-- begin --

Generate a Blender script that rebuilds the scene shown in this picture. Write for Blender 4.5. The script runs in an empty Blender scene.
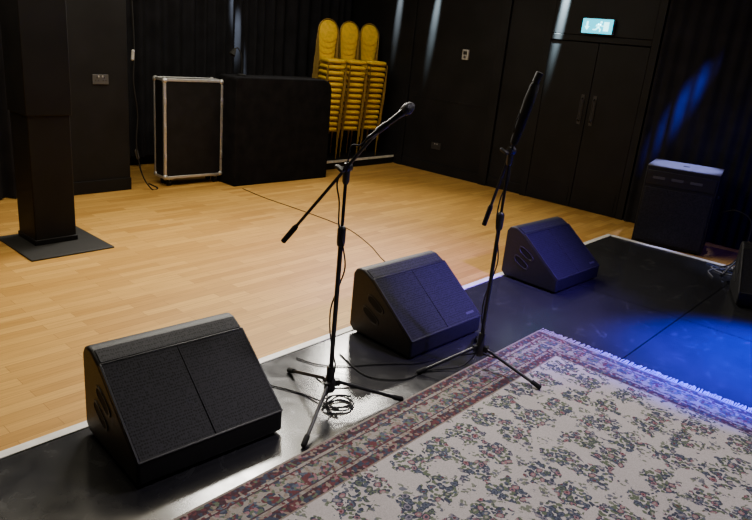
import bpy, bmesh, math, random
from mathutils import Vector, Matrix
random.seed(4)
SC=bpy.context.scene
COL=SC.collection
FZ=-0.03      # wooden floor level, stage deck is z=0

# ------------------------------------------------------------ materials
def new_mat(name):
    m=bpy.data.materials.new(name); m.use_nodes=True
    nt=m.node_tree; b=nt.nodes['Principled BSDF']
    return m,nt,b
def N(nt,t,**kw):
    n=nt.nodes.new(t)
    for k,v in kw.items(): setattr(n,k,v)
    return n
def L(nt,a,b): nt.links.new(a,b)
def simple(name,col,rough=0.5,metal=0.0,noise=0.15,nscale=20,bump=0.0,bscale=200,emit=0,spec=None):
    m,nt,b=new_mat(name)
    b.inputs['Roughness'].default_value=rough
    b.inputs['Metallic'].default_value=metal
    if spec is not None: b.inputs['Specular IOR Level'].default_value=spec
    tc=N(nt,'ShaderNodeTexCoord')
    nz=N(nt,'ShaderNodeTexNoise'); nz.inputs['Scale'].default_value=nscale; nz.inputs['Detail'].default_value=3
    L(nt,tc.outputs['Object'],nz.inputs['Vector'])
    r=N(nt,'ShaderNodeValToRGB')
    r.color_ramp.elements[0].position=0.3; r.color_ramp.elements[1].position=0.7
    r.color_ramp.elements[0].color=tuple(c*(1-noise) for c in col)+(1,)
    r.color_ramp.elements[1].color=tuple(min(1,c*(1+noise)) for c in col)+(1,)
    L(nt,nz.outputs['Fac'],r.inputs['Fac']); L(nt,r.outputs['Color'],b.inputs['Base Color'])
    if bump>0:
        n2=N(nt,'ShaderNodeTexNoise'); n2.inputs['Scale'].default_value=bscale
        L(nt,tc.outputs['Object'],n2.inputs['Vector'])
        bp=N(nt,'ShaderNodeBump'); bp.inputs['Strength'].default_value=bump; bp.inputs['Distance'].default_value=0.002
        L(nt,n2.outputs['Fac'],bp.inputs['Height']); L(nt,bp.outputs['Normal'],b.inputs['Normal'])
    if emit>0:
        b.inputs['Emission Color'].default_value=tuple(col)+(1,); b.inputs['Emission Strength'].default_value=emit
    return m

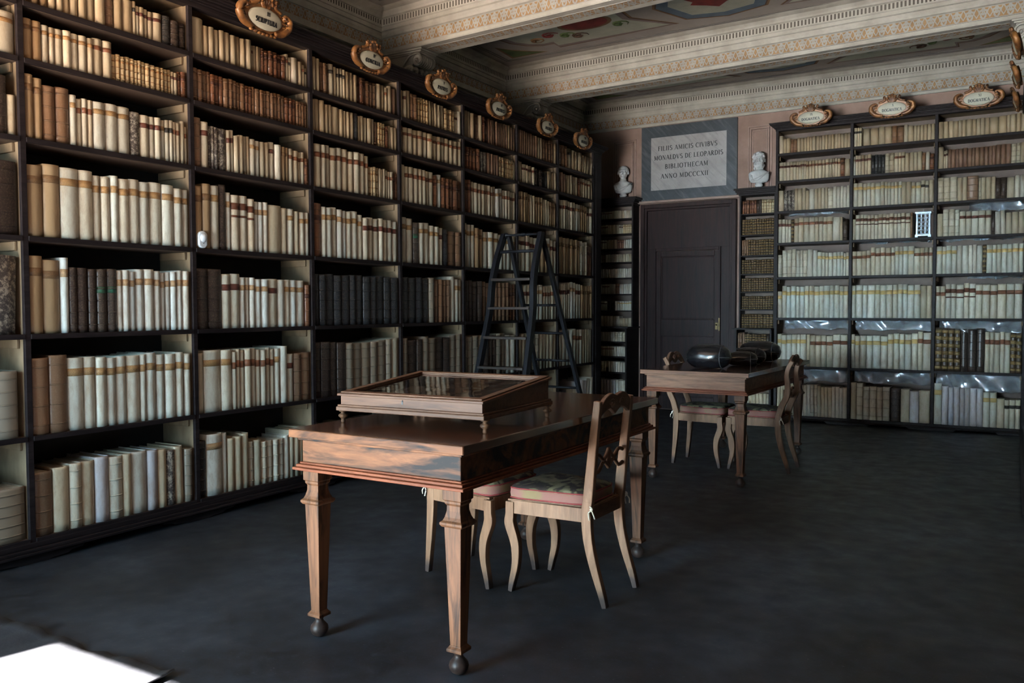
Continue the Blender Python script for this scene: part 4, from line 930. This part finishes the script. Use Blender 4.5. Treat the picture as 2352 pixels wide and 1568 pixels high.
# ---------------------------------------------------------------- chairs (built facing -x; back towards +x)
def make_chair(curved, splay=.085):
    t = thing('side_chair', '', 'chair', (0, 0, 0), 0, 'side chairs drawn up to the library tables')
    # origin: floor under the middle of the seat. front legs at x=-.205, rear at x=+.16
    WF, WR = .175, .155
    for s in (-1, 1):
        fp = smooth_path([(-.205, .0), (-.196, .045), (-.178, .13), (-.180, .215), (-.208, .30), (-.206, .345), (-.205, .40)], 5)
        b = BM(); sweep_rect(b, fp, interp([.010, .013, .017, .021, .024, .021, .021], len(fp)), .0165, s*WF); obj('front_leg', b, [M['chair']], t, .003)
        rp = smooth_path([(.160+splay, 0), (.160+splay*.8, .06), (.160+splay*.38, .17), (.160+splay*.08, .28), (.160, .38), (.166, .44)], 5)
        b = BM(); sweep_rect(b, rp, interp([.011, .014, .018, .021, .023, .022], len(rp)), .015, s*WR); leg = obj('rear_leg', b, [M['chair']], t, .003)
        if curved: pp = smooth_path([(.166, .43), (.185, .50), (.222, .58), (.228, .66), (.222, .74), (.236, .80), (.262, .845)], 6)
        else: pp = smooth_path([(.166, .43), (.172, .50), (.182, .60), (.194, .72), (.206, .82), (.210, .862)], 5)
        b = BM(); sweep_rect(b, pp, interp([.022, .022, .020, .018, .016, .015], len(pp)), .0145, s*WR); obj('back_post', b, [M['chair']], t, .004)
    for s in (-1, 1):
        b = BM(); A = [(-.20, s*WF), (.16, s*WR)]
        d = Vector((A[1][0]-A[0][0], A[1][1]-A[0][1])).normalized(); n = Vector((-d.y, d.x))*.011
        prism(b, [(A[0][0]+n.x, A[0][1]+n.y), (A[1][0]+n.x, A[1][1]+n.y), (A[1][0]-n.x, A[1][1]-n.y), (A[0][0]-n.x, A[0][1]-n.y)], 'z', .348, .408)
        obj('side_rail', b, [M['chair']], t, .002)
    b = BM(); bx(b, -.219, -.196, -WF+.015, WF-.015, .348, .408); obj('front_rail', b, [M['chair']], t, .002)
    b = BM(); bx(b, .148, .172, -WR+.013, WR-.013, .350, .408); obj('rear_rail', b, [M['chair_dark']], t, .002)
    b = BM(); prism(b, [(-.215, -WF-.012), (.165, -WR+.016), (.165, WR-.016), (-.215, WF+.012)], 'z', .403, .412); obj('seat_board', b, [M['chair']], t, .002)
    # cushion
    b = BM(); n = 12; lv = [(.413, .985), (.421, 1.0), (.436, 1.01), (.456, 1.0), (.465, .975), (.473, .90), (.478, .70), (.480, .3)]
    rings = []
    def outl(sc):
        pts = []
        cs = [(-.225, -.188), (.150, -.150), (.150, .150), (-.225, .188)]
        for q in range(4):
            A, B = Vector(cs[q]), Vector(cs[(q+1) % 4])
            for j in range(6):
                p = A+(B-A)*(j/6); pts.append(p)
        out = []
        for j, p in enumerate(pts):
            pr_, nx_ = pts[j-1], pts[(j+1) % len(pts)]
            p2 = (p*2+pr_+nx_)/4; out.append((-.0375+(p2.x+.0375)*sc, p2.y*sc))
        return out
    for z, sc in lv: rings.append([b.verts.new((x, y, z)) for x, y in outl(sc)])
    for ri, (A, B) in enumerate(zip(rings, rings[1:])):
        for k in range(24):
            f = b.faces.new((A[k], A[(k+1) % 24], B[(k+1) % 24], B[k])); f.smooth = True; f.material_index = 1 if ri < 3 else 0
    b.faces.new(rings[0][::-1]).material_index = 1; b.faces.new(rings[-1])
    cu = obj('seat_cushion', b, [M['cushion'], M['cushion_side']], t)
    for z, sc in ((.418, 1.0), (.460, .995)):
        b = BM(); tube(b, [(x, y, z) for x, y in outl(sc)], .0032, 6, True); obj('piping', b, [M['piping']], cu)
    # crest rail: arched board with scrolls
    top = (.236, .80) if curved else (.207, .80)
    b = BM(); pts = []
    n = 24
    for j in range(n+1):
        u = -1+2*j/n; pts.append((u*WR, .832+.058*(1-abs(u)**3.2)+(.014*abs(u*3)-.014 if abs(u) < .333 else 0)))
    for j in range(n, -1, -1):
        u = -1+2*j/n; pts.append((u*WR, .782+.042*(1-abs(u)**3)-(.030*(1-abs(u)*3) if abs(u) < .333 else 0)))
    lean = .02
    A = [b.verts.new((top[0]-.010+(z-.8)*.12, y, z)) for y, z in pts]; B = [b.verts.new((top[0]+.010+(z-.8)*.12, y, z)) for y, z in pts]
    b.faces.new(A); b.faces.new(B[::-1])
    for k in range(len(pts)): b.faces.new((A[k], A[(k+1) % len(pts)], B[(k+1) % len(pts)], B[k]))
    cr = obj('crest_rail', b, [M['chair_dark']], t, .004)
    for s in (-1, 1):
        b = BM(); sp = [(top[0]-.012, s*(.042+(.026-.0015*k)*cos(k*.55)), .842+(.024-.0014*k)*sin(k*.55)) for k in range(14)]
        tube(b, sp, .005, 6); sp = [(top[0]+.014, q[1], q[2]) for q in sp]; tube(b, sp, .005, 6)
        ell(b, (top[0], s*.042, .842), (.016, .008, .008)); obj('carved_scroll', b, [M['chair_dark']], cr)
    mx = .205 if curved else .183
    b = BM()
    for s in (-1, 1):
        tube(b, smooth_path([(mx, s*WR, .615), (mx, s*.10, .628), (mx, s*.05, .600), (mx, s*.018, .622), (mx, 0, .642)], 4), .0085, 8)
        tube(b, smooth_path([(mx, s*WR, .565), (mx, s*.10, .556), (mx, s*.05, .590), (mx, s*.018, .575), (mx, 0, .560)], 4), .0085, 8)
        bx(b, mx-.008, mx+.008, s*WR-.014*(s > 0), s*WR+.014*(s < 0), .55, .63)
    ell(b, (mx, 0, .60), (.010, .016, .040)); obj('middle_splat', b, [M['chair_dark']], t)
    for s in (-1, 1):
        b = BM(); yy = s*(WR+.018)
        tube(b, smooth_path([(.150, s*WR*.9, .414), (.185, yy, .420), (.192, yy, .408), (.178, yy+s*.006, .395), (.183, yy+s*.008, .365)], 4), .003, 6)
        tube(b, smooth_path([(.187, yy, .410), (.200, yy+s*.006, .392), (.204, yy, .372)], 4), .003, 6); ell(b, (.188, yy, .410), (.008, .006, .007), None, 8, 6)
        obj('tie', b, [M['ribbon']], t)
    return t
straight = make_chair(False); curvedc = make_chair(True); straight2 = make_chair(False, .025); curved2 = make_chair(True, .025)
straight.location = (2.450, 3.335, 0); straight.rotation_euler = (0, 0, rad(-1.5)); straight['label'] = 'pale wooden chair with floral cushion and straight back posts at near table right side'
straight2.location = (1.962, 3.335, 0); straight2.rotation_euler = (0, 0, rad(173)); straight2['label'] = 'pale wooden chair half hidden behind near table, its back turned to left bookcase'
curvedc.location = (2.458, 6.60, 0); curvedc.rotation_euler = (0, 0, rad(0)); curvedc['label'] = 'pale wooden chair with curved back posts on right side of farther table'
curved2.location = (1.985, 6.600, 0); curved2.rotation_euler = (0, 0, rad(178)); curved2['label'] = 'pale wooden chair with curved posts on left side of farther table'

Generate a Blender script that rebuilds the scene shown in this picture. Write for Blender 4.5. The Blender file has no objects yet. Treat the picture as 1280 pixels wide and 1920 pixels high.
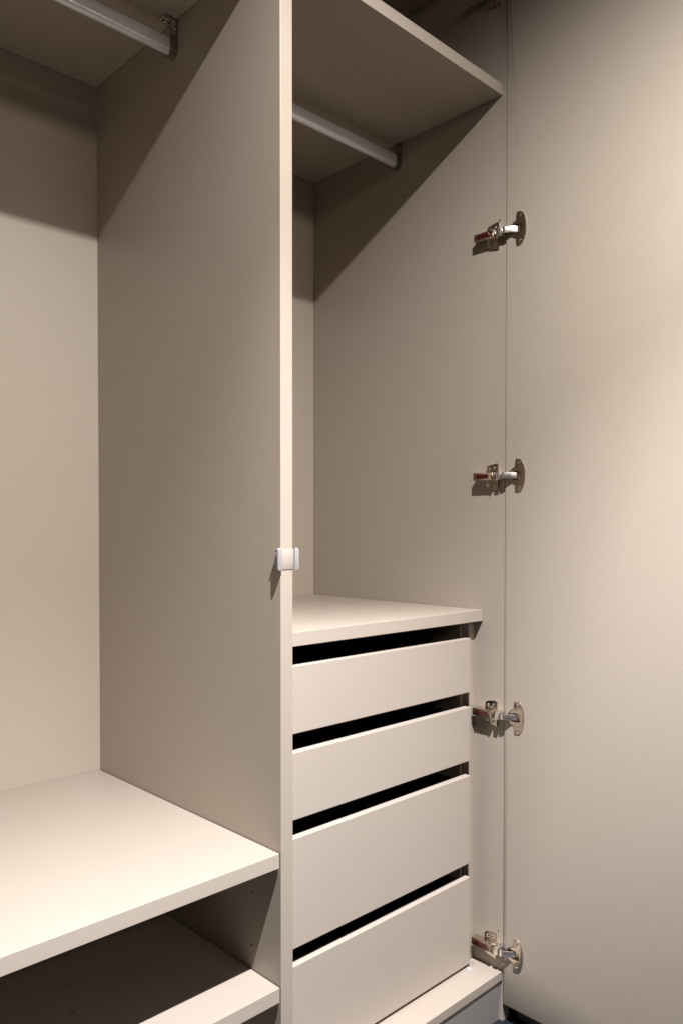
import bpy, bmesh, math, random
from mathutils import Vector, Matrix
random.seed(7)
scene = bpy.context.scene

# ------------------------------------------------------------------ camera
cam_d = bpy.data.cameras.new('camera')
cam = bpy.data.objects.new('camera', cam_d)
scene.collection.objects.link(cam)
cam_d.sensor_fit = 'HORIZONTAL'
cam_d.sensor_width = 36.0
cam_d.lens = 36.0 * 1469.327 / 1280.0
cam_d.shift_x = -(744.006 - 640.0) / 1280.0
cam_d.shift_y = (1018.693 - 960.0) / 1280.0
cam_d.clip_start = 0.02
cam_d.clip_end = 50.0
r_, u_, f_ = Vector((.69224, -.72166, .00168)), Vector((.01258, .01439, .99982)), Vector((.72156, .69209, -.01904))
cam.matrix_world = Matrix(((r_.x, u_.x, -f_.x, -.7101), (r_.y, u_.y, -f_.y, -.9167), (r_.z, u_.z, -f_.z, 1.06), (0, 0, 0, 1)))
scene.camera = cam

# ------------------------------------------------------------------ world and lamp
world = bpy.data.worlds.new('World')
scene.world = world
world.use_nodes = True
bg = world.node_tree.nodes['Background']
bg.inputs['Color'].default_value = (1.0, .97, .93, 1)
bg.inputs['Strength'].default_value = 0.004

# the recessed ceiling downlight just in front of the wardrobe: a strong inner beam and its weaker wide spill
for nm, watts, cone, col in (('downlight_beam', 392.0, 90, (.955, .942, 1.0)), ('downlight_spill', 166.0, 165, (.99, .932, .905))):
    ld = bpy.data.lights.new(nm, 'SPOT')
    ld.energy = watts
    ld.color = col
    ld.spot_size = math.radians(cone)
    ld.spot_blend = 1.0
    ld.shadow_soft_size = 0.0095
    lo = bpy.data.objects.new(nm, ld)
    scene.collection.objects.link(lo)
    lo.location = (-.20, -.675, 2.264)

# added broad soft fill, unseen, standing in for light bounced off the room
fd = bpy.data.lights.new('room_fill', 'AREA')
fd.shape = 'RECTANGLE'; fd.size = 2.0; fd.size_y = .4
fd.energy = 20.0
fd.color = (1.0, .82, .69)
fo = bpy.data.objects.new('room_fill', fd)
scene.collection.objects.link(fo)
fo.location = (-.25, -3.4, 2.35)
fo.rotation_euler = (math.radians(75), 0, 0)

scene.view_settings.view_transform = 'Standard'
scene.view_settings.look = 'None'
scene.view_settings.exposure = 0.10
scene.view_settings.gamma = 1.0
scene.render.engine = 'CYCLES'
scene.cycles.use_denoising = True
scene.cycles.max_bounces = 10
scene.cycles.diffuse_bounces = 6

# ------------------------------------------------------------------ materials
def new_mat(name):
    m = bpy.data.materials.new(name)
    m.use_nodes = True
    nt = m.node_tree
    return m, nt, nt.nodes['Principled BSDF']

def melamine(name, col, rough=.42, spec=.4, var=.04, grain=.02):
    m, nt, p = new_mat(name)
    N, L = nt.nodes, nt.links
    tc = N.new('ShaderNodeTexCoord')
    n1 = N.new('ShaderNodeTexNoise'); n1.inputs['Scale'].default_value = 2.3; n1.inputs['Detail'].default_value = 4
    n2 = N.new('ShaderNodeTexNoise'); n2.inputs['Scale'].default_value = 900; n2.inputs['Detail'].default_value = 2
    n3 = N.new('ShaderNodeTexNoise'); n3.inputs['Scale'].default_value = 14; n3.inputs['Detail'].default_value = 6; n3.inputs['Roughness'].default_value = .65
    for n in (n1, n2, n3): L.new(tc.outputs['Object'], n.inputs['Vector'])
    a = N.new('ShaderNodeMath'); a.operation = 'MULTIPLY_ADD'; a.inputs[1].default_value = var; a.inputs[2].default_value = 1 - var / 2
    L.new(n1.outputs['Fac'], a.inputs[0])
    a2 = N.new('ShaderNodeMath'); a2.operation = 'MULTIPLY_ADD'; a2.inputs[1].default_value = .025
    L.new(n3.outputs['Fac'], a2.inputs[0]); L.new(a.outputs[0], a2.inputs[2])
    b = N.new('ShaderNodeMath'); b.operation = 'MULTIPLY_ADD'; b.inputs[1].default_value = grain
    L.new(n2.outputs['Fac'], b.inputs[0]); L.new(a2.outputs[0], b.inputs[2])
    mx = N.new('ShaderNodeMix'); mx.data_type = 'RGBA'; mx.blend_type = 'MULTIPLY'; mx.inputs['Factor'].default_value = 1
    mx.inputs['A'].default_value = (*col, 1)
    L.new(b.outputs[0], mx.inputs['B']); L.new(mx.outputs['Result'], p.inputs['Base Color'])
    rr = N.new('ShaderNodeMath'); rr.operation = 'MULTIPLY_ADD'; rr.inputs[1].default_value = .24; rr.inputs[2].default_value = rough - .12
    L.new(n3.outputs['Fac'], rr.inputs[0]); L.new(rr.outputs[0], p.inputs['Roughness'])
    bp = N.new('ShaderNodeBump'); bp.inputs['Strength'].default_value = .05; bp.inputs['Distance'].default_value = .0006
    L.new(n2.outputs['Fac'], bp.inputs['Height']); L.new(bp.outputs['Normal'], p.inputs['Normal'])
    p.inputs['Specular IOR Level'].default_value = spec
    return m

def metal(name, col, rough, var=.08):
    m, nt, p = new_mat(name)
    N, L = nt.nodes, nt.links
    tc = N.new('ShaderNodeTexCoord')
    n = N.new('ShaderNodeTexNoise'); n.inputs['Scale'].default_value = 120; n.inputs['Detail'].default_value = 5
    L.new(tc.outputs['Object'], n.inputs['Vector'])
    rr = N.new('ShaderNodeMath'); rr.operation = 'MULTIPLY_ADD'; rr.inputs[1].default_value = var * 2; rr.inputs[2].default_value = rough - var
    L.new(n.outputs['Fac'], rr.inputs[0]); L.new(rr.outputs[0], p.inputs['Roughness'])
    p.inputs['Base Color'].default_value = (*col, 1)
    p.inputs['Metallic'].default_value = 1
    return m

def plain(name, col, rough=.5, spec=.4):
    m = melamine(name, col, rough, spec, .08, .04)
    return m

BEIGE = melamine('beige_melamine', (.352, .306, .252))
EDGE = melamine('beige_lit_edge', (.40, .352, .295), .36)  # beige lightened to make up for light the shelf fronts lack
FRONT = melamine('beige_drawer_front', (.405, .357, .302), .40)
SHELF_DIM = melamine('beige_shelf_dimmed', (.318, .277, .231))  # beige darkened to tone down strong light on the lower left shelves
BACK = melamine('beige_back_board', (.42, .370, .308), .46)
GREY = melamine('grey_melamine', (.27,.262,.25), .45)
BLACK = plain('drawer_shade_black', (.012, .012, .013), .5, .3)  # near-black: shade inside the drawers is put into the colour
NICKEL = metal('nickel', (.64, .57, .48), .22)
BRIGHT = metal('bright_zinc', (.86, .83, .77), .36)
ALU = metal('satin_aluminium', (.86, .90, .97), .34, .015)
ALU.node_tree.nodes['Principled BSDF'].inputs['Metallic'].default_value = .62
DARKN = metal('dark_nickel', (.36, .33, .30), .16, .04)
TAB = metal('polished_nickel', (.86, .83, .78), .14, .04)
STEEL = metal('screw_steel', (.66, .63, .58), .25)
RED = plain('dark_red_print', (.055, .005, .006), .2, .6)
WHITE = plain('white_plastic', (.272, .260, .252), .35, .5)
CREAM = plain('cream_plastic', (.350, .306, .254), .35, .5)
HOLE = plain('hole_dark', (.05, .042, .034), .8, .1)  # painted shade for pin holes and screw recesses
FLOORM = plain('navy_floor', (.010, .0135, .019), .45, .4)
WALLM = plain('dark_wall', (.09, .092, .095), .7, .3)
SPECK = plain('brown_dust', (.20, .17, .135), .9, .1)
m, nt, p = new_mat('clear_plastic')
p.inputs['Base Color'].default_value = (.95, .97, .98, 1)
p.inputs['Roughness'].default_value = .08
p.inputs['Transmission Weight'].default_value = .6
p.inputs['IOR'].default_value = 1.46
CLEAR = m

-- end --

▶ **Requirements**: Skip all pictures. Retype exactly the span whose first line is the one with "1920 pixels high." and whose last line is the one with "scene = bpy.context.scene".

▶ **Written solution**:
Generate a Blender script that rebuilds the scene shown in this picture. Write for Blender 4.5. The Blender file has no objects yet. Treat the picture as 1280 pixels wide and 1920 pixels high.
import bpy, bmesh, math, random
from mathutils import Vector, Matrix
random.seed(7)
scene = bpy.context.scene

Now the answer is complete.